Ride On

Over the past several years, it’s become clear to me that I’ve needed to make a a meaningful change in my professional life. And not just because I’m getting older and because I’ve got a family with four young kids to support. I believe long-distance triathlon is changing as well. Since 2012, the sport has been both growing – there are more races now globally than ever before – and shrinking – participation numbers in the US are roughly half of what they were five years ago, something that is mirrored to varying degrees in virtually of the traditional triathlon strongholds globally.

My work off the race course – especially my technical work – has always been at least as important to me as my racing; I’ve never been just an athlete But my current approach here was no longer adequate. I needed to reinvent myself. But I didn’t quite know how.

And then a remarkable opportunity fell into my lap. And I took it.

I have a new job. 

At the end of September, I will begin work for Zwift as a game designer.

Even as triathlon and the larger cycling industry are experiencing a period of contraction, one sector is growing exponentially – indoor training. And Zwift is the clear leader in this space. It’s a massively innovative company that has a totally unique product that completely reimagines the indoor riding experience.

But I am NOT retiring from triathlon.

Biking and running will still be an integral part of my work. Zwift is, after all, a training platform and continuing to use it will be an integral part of my work. Training on Zwift is a huge part of how I came to get this job in the first place. I’ve logged over 70hrs (over 20% of my riding) on Zwift this year and have set new career-best benchmarks for both total volume (year-to-date) and performance.

And I will have flexible enough hours that I will to be able to continue to train and race as an elite athlete. I expect to perform at even a higher level than I have over the past few years because of the structure and stability that this opportunity provides; that’s not only my belief, but my coach’s belief as well.

I’m not racing IMKY because it seemed pretty much impossible to do a good job with my final preparation with my mind being at least partially elsewhere; Ironman requires full-focus. It also seemed like too abrupt a transition to finish an Ironman and then immediately start a totally new job.

While this is the end of the 2017 season, I don’t think Santa Cruz is definitely the last race of 2017. I’m not putting another race on the schedule just yet, because I want to focus on getting my bearings in my new job, but I’m definitely hoping that I will toe the line again before the year is out and get an early start on next season.

What exactly is a game designer and what does one do?
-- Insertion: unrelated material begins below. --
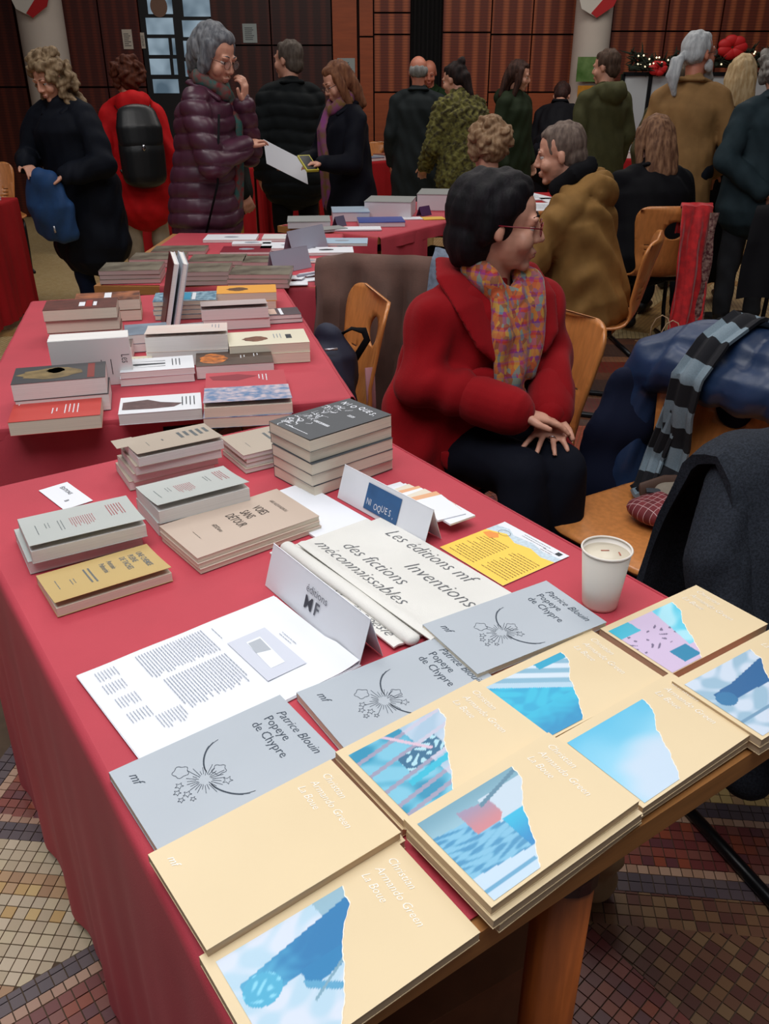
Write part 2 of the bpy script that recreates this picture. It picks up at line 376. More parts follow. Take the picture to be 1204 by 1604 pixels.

Mostly, I expect, I’ll be learning. Having never worked as a game designer – though I’ve got a fair bit of experience in software architecture, feature design, and project management thanks to Slowtwitch – and with Zwift hardly being a typical video game in the traditional sense, I am not exactly sure what I’ll be doing day-to-day.

In the near-to-mid-term my role will be to help Zwift with the roll out of new features that are already slated for development. And they’ve got a lot in the pipeline. Eventually, my role will be to help improve and to help design new features for Zwift. I’d like to learn some of the code – I’m not much of a C programmer, though I know the very basics – so I can better understand the work of the engineers.

I’ve got a stack of four books about game design (well, a virtual stack; I read on a Kindle) that will help me understand the role better. And I’ve got a lot of learning to do from the people who’ve been doing this day in and day out for years. Much the way that I packed up my things and moved to Flagstaff and apprenticed myself to Simon Whitfield back at the end of 2006 in what was – at the time – a similar scary-but-exciting life decision.

So what now?

I’m excited to start this job and excited to train and race. I have a truly special opportunity to marry my passion for triathlon with my passion for technology that also allows me to carry on as a world class athlete. What more could I ask for?

2 thoughts on “Ride On

  1. Zwift has a lot of problems, but it is the best virtual training program available. Adding new features are great, but Zwift needs a lot of polish. The UI is not user friendly. There is no “anti-cheat” system to prevent flyers. You can’t follow a friend automatically. It needs some polish. By hiring you, Zwift shows they are open to new ideas and is looking for improvement through a fresh voice. Good luck.